Josiah Henson Museum

Josiah Henson Museum to Be Built in Honor of Man Who Inspired ‘Uncle Tom's Cabin'

Henson's life and autobiography inspired Harriet Beecher Stowe's famous novel, "Uncle Tom's Cabin"

NBC Universal, Inc.

A historic plantation is being turned into the Josiah Henson Museum in honor of the abolitionist and author whose life and works inspired the renowned novel "Uncle Tom's Cabin."

The plantation, once owned by Isaac Reilly, is located in Rockville, Maryland. Josiah Henson grew up experiencing the horrors of slavery at Reilly's plantation before escaping to Canada.

Construction crews are currently in the process of restoring the plantation, located just off Old Georgetown Road.

Once in Canada, Henson became an abolitionist and author, writing an autobiography in 1849.

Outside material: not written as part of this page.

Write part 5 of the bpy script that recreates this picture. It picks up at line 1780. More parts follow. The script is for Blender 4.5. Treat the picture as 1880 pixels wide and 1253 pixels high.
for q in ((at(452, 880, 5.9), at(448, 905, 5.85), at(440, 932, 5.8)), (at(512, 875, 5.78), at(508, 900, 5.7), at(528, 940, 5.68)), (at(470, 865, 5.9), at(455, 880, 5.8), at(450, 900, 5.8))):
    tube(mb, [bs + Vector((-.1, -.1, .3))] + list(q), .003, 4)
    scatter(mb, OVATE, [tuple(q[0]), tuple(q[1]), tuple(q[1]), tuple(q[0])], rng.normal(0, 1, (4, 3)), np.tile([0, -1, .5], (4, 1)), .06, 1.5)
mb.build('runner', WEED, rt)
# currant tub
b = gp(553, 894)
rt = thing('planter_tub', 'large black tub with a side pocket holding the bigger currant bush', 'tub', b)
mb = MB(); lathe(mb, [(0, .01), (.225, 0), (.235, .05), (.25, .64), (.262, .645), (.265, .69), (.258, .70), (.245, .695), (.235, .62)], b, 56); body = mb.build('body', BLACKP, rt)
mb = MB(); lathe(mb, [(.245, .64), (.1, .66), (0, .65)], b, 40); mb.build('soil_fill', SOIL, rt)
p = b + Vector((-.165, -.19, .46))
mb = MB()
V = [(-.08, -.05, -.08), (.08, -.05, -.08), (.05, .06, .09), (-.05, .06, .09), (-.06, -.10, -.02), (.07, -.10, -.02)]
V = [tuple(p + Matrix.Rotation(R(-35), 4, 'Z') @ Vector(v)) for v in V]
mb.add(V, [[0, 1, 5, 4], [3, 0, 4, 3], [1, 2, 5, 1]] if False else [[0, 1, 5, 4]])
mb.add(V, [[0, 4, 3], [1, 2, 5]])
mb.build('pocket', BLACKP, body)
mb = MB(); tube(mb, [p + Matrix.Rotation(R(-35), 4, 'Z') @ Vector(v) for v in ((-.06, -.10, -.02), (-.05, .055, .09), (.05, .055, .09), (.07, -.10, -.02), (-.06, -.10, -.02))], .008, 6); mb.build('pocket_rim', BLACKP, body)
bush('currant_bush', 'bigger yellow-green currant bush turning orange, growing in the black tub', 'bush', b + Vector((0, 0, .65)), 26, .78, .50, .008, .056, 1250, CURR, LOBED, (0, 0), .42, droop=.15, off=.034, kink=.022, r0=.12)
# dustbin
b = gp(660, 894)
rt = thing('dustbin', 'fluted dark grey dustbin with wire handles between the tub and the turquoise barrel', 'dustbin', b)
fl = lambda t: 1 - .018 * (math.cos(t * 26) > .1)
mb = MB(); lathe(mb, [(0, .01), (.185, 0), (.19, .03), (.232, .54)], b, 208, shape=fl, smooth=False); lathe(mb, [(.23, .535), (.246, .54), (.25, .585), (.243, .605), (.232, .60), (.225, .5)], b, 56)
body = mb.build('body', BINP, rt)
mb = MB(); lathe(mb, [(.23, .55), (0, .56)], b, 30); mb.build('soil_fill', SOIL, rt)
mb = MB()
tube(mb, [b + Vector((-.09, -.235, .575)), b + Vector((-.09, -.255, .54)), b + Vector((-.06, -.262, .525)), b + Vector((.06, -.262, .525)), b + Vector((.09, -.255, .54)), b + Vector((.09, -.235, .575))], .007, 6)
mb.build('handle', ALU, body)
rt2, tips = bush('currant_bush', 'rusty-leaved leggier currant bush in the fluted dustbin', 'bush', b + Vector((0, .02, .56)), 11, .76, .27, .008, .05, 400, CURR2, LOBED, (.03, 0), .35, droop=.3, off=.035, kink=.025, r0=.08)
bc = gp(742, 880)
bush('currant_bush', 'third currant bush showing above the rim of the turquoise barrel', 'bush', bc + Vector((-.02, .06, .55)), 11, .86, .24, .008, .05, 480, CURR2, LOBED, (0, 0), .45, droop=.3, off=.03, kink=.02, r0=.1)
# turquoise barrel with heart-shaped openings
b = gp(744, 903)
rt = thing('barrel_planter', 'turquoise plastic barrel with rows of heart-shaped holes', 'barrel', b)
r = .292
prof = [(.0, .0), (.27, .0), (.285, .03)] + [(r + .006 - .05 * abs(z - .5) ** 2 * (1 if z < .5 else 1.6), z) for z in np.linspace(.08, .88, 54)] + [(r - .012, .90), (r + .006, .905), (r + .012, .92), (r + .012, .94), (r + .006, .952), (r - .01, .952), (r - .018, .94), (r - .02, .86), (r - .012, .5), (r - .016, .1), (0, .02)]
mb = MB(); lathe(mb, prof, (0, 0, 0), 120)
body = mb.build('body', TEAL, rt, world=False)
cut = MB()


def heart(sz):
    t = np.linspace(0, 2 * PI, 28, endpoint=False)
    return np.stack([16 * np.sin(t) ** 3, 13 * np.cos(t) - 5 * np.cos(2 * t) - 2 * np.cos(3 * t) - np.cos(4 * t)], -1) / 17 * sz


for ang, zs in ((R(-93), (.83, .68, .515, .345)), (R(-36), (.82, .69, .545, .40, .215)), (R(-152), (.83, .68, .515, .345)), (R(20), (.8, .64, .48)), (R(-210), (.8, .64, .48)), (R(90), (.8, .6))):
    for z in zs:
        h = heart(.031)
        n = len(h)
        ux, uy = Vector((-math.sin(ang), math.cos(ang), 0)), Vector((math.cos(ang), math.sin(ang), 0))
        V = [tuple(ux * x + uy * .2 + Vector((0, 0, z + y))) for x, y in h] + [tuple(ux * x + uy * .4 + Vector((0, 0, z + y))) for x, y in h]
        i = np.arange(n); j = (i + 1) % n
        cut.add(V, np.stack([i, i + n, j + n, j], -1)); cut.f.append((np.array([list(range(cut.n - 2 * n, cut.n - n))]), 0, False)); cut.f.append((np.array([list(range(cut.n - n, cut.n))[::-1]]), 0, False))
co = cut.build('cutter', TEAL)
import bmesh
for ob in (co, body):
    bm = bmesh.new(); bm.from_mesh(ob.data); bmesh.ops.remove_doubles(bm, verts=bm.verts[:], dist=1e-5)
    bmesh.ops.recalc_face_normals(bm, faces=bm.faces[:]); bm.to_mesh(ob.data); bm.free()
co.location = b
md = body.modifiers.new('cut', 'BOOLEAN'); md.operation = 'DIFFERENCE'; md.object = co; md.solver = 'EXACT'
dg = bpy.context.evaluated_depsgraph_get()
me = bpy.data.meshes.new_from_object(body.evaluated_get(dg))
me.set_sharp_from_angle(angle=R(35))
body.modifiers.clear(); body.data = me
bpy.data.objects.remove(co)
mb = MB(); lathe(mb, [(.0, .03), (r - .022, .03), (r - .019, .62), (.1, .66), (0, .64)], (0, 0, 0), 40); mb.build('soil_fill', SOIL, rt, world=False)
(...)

"He maps it out for us, what it means to be born into enslavement," says Shirl Spicer, the museum manager of Montgomery Parks Foundation.

Spicer said Henson's life and autobiography inspired Harriet Beecher Stowe's famous novel, "Uncle Tom's Cabin."

Besides the plantation's restoration, Katie Rictor, executive director of the Montgomery Parks Foundation, said construction is underway to house "a number of exhibits and a theater" to share Henson's story.